TASK DESCRIPTION => Spot each line in the records below where the word "Blender" occurs, then copy it.

ENTRIES SHOWN =>

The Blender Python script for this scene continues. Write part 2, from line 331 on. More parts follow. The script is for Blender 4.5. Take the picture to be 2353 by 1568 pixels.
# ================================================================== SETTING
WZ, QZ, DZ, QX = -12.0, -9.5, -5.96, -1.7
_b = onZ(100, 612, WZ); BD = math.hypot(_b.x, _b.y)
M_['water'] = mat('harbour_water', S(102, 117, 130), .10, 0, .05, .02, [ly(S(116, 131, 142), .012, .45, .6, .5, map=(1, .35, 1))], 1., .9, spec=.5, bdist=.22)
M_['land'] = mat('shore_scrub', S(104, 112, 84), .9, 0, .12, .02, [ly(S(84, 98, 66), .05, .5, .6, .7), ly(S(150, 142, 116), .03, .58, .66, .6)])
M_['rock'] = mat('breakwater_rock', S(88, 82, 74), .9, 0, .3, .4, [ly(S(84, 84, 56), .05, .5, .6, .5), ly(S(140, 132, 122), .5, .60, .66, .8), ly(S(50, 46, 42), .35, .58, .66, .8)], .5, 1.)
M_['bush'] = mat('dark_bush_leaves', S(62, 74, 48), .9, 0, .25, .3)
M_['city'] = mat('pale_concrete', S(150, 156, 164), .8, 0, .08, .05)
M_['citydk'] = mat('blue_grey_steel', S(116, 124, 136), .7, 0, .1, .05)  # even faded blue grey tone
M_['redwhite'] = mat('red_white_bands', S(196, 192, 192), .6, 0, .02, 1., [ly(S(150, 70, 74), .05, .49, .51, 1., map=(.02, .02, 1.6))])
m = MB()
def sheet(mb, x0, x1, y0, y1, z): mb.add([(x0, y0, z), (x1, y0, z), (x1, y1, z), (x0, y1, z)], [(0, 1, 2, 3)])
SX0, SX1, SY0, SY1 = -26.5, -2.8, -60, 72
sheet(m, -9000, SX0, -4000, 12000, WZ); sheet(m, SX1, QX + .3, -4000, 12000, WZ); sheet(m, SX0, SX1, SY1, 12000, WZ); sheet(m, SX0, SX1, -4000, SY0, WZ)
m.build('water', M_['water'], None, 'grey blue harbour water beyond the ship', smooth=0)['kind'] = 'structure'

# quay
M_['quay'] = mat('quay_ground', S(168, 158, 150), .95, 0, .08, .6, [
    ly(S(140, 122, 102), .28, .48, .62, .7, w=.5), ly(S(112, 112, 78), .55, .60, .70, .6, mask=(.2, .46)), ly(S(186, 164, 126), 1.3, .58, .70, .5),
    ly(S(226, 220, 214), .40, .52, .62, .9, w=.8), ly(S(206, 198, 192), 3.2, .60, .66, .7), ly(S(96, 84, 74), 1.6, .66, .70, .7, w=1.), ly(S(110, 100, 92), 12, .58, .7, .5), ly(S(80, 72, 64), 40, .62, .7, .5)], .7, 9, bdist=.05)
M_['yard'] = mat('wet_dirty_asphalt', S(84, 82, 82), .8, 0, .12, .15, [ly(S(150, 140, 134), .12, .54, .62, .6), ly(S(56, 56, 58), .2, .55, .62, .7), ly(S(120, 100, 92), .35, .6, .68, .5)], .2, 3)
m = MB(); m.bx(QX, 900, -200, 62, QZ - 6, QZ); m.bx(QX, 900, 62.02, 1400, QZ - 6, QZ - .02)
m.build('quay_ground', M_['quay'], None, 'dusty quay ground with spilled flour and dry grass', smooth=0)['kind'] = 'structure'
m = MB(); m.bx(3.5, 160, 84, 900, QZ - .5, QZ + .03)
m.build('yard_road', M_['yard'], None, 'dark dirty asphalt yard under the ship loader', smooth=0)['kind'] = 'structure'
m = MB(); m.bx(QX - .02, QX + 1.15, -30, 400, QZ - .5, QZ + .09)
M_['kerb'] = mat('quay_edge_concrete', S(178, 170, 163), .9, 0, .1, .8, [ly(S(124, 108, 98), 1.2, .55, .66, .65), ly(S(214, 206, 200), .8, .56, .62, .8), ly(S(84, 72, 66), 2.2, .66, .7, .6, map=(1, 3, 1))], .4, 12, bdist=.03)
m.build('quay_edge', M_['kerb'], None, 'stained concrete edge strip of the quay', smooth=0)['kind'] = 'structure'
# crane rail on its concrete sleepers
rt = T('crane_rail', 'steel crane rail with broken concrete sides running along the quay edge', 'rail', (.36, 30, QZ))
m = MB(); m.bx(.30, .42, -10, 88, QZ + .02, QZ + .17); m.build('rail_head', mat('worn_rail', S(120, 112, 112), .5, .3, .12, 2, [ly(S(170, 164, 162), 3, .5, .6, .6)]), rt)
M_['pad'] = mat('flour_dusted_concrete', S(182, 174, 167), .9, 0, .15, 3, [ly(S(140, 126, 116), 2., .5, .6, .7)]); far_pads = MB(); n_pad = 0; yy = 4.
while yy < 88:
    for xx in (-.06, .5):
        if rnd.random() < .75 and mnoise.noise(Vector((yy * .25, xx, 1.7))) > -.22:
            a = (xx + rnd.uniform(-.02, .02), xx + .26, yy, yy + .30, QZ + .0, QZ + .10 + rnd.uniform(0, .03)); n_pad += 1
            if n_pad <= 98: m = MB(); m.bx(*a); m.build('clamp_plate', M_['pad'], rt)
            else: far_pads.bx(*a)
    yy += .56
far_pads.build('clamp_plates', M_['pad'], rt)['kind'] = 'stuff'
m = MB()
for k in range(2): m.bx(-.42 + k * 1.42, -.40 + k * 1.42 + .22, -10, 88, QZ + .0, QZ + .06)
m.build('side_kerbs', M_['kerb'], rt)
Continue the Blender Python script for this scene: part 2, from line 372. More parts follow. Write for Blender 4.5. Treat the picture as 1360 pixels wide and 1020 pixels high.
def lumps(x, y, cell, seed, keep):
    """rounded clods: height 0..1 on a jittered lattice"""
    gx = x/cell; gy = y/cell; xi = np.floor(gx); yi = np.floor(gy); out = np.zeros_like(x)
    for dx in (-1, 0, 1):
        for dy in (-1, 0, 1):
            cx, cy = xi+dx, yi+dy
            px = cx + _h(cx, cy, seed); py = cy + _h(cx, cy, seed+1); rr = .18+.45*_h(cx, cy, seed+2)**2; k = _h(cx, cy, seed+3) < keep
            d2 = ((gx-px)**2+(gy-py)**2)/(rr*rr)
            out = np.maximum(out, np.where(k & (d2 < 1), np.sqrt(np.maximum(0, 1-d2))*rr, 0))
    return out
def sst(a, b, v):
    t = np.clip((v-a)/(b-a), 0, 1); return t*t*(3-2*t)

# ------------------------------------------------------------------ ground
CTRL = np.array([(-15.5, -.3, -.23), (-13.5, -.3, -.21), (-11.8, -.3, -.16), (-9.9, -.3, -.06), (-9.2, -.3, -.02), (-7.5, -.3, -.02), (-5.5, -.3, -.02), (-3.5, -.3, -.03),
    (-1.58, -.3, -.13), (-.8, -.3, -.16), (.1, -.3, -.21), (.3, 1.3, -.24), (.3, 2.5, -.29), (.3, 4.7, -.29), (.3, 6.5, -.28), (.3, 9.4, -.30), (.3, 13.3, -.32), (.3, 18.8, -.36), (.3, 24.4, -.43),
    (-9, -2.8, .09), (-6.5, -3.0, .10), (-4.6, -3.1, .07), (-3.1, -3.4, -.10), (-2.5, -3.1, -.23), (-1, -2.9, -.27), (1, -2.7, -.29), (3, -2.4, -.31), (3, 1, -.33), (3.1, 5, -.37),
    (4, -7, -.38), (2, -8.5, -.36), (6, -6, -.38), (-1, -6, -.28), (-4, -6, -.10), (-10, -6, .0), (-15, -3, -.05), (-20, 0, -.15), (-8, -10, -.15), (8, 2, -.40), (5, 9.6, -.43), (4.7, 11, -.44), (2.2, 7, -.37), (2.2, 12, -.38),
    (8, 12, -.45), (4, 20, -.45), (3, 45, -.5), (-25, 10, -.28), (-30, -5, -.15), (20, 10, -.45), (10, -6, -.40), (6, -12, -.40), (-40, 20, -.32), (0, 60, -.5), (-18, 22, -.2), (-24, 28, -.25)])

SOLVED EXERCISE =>
The Blender Python script for this scene continues. Write part 2, from line 331 on. More parts follow. The script is for Blender 4.5. Take the picture to be 2353 by 1568 pixels.
Continue the Blender Python script for this scene: part 2, from line 372. More parts follow. Write for Blender 4.5. Treat the picture as 1360 pixels wide and 1020 pixels high.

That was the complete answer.